═════ DATASET CONTENT ═════

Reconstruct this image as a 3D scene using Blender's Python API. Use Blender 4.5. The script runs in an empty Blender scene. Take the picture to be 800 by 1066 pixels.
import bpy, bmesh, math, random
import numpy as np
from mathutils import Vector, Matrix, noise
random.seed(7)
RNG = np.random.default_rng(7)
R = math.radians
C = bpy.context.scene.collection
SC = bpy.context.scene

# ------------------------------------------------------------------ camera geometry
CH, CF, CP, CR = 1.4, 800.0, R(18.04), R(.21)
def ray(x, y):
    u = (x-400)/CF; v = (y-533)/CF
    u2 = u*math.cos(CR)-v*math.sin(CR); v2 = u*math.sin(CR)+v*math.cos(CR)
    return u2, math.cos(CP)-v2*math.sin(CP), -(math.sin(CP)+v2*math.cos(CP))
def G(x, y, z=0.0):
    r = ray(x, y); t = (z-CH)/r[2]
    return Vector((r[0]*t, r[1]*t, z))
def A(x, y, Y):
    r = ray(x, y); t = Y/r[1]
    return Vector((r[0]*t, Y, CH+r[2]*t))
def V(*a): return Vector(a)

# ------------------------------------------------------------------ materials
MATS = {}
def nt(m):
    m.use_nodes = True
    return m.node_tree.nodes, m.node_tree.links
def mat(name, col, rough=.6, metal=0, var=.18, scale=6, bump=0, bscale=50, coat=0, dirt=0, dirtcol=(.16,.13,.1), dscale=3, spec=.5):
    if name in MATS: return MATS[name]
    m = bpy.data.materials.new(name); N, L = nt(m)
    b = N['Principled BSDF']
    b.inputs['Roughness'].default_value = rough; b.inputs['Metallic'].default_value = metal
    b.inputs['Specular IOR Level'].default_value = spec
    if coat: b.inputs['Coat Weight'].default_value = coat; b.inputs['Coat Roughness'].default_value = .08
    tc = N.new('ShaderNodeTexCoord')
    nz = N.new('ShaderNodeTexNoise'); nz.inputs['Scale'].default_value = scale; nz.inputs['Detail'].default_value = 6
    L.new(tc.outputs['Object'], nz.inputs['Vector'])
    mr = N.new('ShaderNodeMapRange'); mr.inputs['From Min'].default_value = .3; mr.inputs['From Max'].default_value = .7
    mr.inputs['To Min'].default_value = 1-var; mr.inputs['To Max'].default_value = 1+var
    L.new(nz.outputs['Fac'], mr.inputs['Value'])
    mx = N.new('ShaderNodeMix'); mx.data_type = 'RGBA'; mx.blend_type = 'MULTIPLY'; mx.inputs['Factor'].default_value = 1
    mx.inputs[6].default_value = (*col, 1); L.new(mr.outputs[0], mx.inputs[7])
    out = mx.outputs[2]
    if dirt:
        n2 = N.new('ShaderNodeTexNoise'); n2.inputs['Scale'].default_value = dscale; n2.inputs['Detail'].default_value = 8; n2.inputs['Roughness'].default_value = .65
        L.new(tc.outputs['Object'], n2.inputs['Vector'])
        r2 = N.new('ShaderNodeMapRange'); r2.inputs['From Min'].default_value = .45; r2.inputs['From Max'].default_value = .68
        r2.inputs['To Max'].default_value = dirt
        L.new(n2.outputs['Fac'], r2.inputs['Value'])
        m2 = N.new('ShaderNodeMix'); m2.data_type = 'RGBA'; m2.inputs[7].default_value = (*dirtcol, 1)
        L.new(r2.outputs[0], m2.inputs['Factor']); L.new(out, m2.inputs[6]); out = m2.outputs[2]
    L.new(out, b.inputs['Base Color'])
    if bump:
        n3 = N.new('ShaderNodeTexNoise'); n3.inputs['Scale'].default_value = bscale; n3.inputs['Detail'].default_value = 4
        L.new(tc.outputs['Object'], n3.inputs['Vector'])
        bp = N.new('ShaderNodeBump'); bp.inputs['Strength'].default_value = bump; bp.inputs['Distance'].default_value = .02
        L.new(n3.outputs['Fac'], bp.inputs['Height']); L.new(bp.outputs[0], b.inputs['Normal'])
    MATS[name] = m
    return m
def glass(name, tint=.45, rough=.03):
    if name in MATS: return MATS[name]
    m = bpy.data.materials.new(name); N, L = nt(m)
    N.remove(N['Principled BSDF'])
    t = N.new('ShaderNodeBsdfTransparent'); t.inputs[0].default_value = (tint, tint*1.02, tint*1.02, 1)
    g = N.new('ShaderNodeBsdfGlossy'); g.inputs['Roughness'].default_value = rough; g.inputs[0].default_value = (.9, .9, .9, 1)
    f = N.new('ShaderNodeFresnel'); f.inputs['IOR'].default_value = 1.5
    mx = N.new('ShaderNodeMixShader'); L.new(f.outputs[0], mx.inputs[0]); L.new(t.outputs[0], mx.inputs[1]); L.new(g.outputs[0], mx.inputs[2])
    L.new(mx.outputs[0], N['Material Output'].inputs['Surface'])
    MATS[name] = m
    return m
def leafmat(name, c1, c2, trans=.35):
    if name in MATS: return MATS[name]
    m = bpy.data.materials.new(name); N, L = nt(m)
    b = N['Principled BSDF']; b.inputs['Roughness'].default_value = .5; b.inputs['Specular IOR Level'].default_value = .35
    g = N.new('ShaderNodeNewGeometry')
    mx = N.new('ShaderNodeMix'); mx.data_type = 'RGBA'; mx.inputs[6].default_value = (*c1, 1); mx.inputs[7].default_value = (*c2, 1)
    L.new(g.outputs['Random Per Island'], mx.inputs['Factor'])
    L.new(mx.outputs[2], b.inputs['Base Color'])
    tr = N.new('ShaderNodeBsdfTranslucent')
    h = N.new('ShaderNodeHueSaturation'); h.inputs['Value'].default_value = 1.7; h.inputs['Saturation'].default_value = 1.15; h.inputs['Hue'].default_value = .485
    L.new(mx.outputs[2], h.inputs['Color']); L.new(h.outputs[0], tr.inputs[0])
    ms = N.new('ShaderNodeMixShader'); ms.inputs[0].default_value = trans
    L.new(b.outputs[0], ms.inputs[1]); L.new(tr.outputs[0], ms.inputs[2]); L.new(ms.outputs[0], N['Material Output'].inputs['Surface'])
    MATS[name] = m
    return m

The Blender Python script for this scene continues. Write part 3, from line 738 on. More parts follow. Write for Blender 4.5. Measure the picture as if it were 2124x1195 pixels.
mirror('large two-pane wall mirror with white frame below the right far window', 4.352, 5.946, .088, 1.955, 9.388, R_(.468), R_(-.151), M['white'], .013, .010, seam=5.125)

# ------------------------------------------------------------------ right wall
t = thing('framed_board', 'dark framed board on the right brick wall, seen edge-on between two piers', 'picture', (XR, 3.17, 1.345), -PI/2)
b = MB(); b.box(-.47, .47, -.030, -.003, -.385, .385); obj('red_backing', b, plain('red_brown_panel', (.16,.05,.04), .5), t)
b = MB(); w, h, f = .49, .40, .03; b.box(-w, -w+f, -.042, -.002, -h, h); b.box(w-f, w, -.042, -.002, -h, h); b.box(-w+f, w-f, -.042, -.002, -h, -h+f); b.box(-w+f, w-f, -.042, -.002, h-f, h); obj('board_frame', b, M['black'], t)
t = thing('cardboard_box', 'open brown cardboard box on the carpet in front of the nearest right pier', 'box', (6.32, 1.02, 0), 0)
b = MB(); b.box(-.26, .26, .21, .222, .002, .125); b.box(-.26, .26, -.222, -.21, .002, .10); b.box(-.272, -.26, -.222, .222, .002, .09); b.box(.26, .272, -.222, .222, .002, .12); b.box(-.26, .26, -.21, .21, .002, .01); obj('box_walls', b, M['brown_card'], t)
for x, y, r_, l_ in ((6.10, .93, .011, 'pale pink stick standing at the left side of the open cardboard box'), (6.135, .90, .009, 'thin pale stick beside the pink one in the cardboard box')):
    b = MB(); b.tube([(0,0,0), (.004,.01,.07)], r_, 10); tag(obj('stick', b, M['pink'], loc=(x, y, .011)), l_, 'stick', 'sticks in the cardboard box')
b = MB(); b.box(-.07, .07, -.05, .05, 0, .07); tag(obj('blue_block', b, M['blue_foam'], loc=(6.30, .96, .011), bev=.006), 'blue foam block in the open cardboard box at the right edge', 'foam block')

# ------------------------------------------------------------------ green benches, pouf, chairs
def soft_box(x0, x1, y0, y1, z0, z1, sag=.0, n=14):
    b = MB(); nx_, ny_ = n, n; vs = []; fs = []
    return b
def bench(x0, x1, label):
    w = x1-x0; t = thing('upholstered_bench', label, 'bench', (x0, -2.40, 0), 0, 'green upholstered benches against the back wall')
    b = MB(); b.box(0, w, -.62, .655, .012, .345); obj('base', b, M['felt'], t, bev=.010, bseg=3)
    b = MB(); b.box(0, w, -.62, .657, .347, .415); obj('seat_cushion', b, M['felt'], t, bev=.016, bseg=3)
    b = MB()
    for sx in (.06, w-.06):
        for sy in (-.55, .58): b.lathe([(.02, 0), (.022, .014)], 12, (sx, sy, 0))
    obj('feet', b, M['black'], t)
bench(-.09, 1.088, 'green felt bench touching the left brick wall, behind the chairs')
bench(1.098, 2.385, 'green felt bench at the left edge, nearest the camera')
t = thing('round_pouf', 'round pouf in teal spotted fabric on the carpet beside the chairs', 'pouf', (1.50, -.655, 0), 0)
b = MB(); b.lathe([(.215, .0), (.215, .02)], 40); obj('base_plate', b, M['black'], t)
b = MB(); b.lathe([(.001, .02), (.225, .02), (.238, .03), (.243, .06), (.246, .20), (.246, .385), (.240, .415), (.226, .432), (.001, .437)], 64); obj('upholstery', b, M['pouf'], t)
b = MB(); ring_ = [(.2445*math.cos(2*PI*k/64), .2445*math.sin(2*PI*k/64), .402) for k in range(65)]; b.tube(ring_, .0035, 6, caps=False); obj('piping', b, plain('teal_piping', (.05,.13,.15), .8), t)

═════

— AIM —
In the listing above, locate the line containing "The Blender Python" and the line containing "mirror('large two-pane wall". Extract those two lines and every line between them, exactly as written, and only those.

— ANSWER TO THE TASK —
The Blender Python script for this scene continues. Write part 3, from line 738 on. More parts follow. Write for Blender 4.5. Measure the picture as if it were 2124x1195 pixels.
mirror('large two-pane wall mirror with white frame below the right far window', 4.352, 5.946, .088, 1.955, 9.388, R_(.468), R_(-.151), M['white'], .013, .010, seam=5.125)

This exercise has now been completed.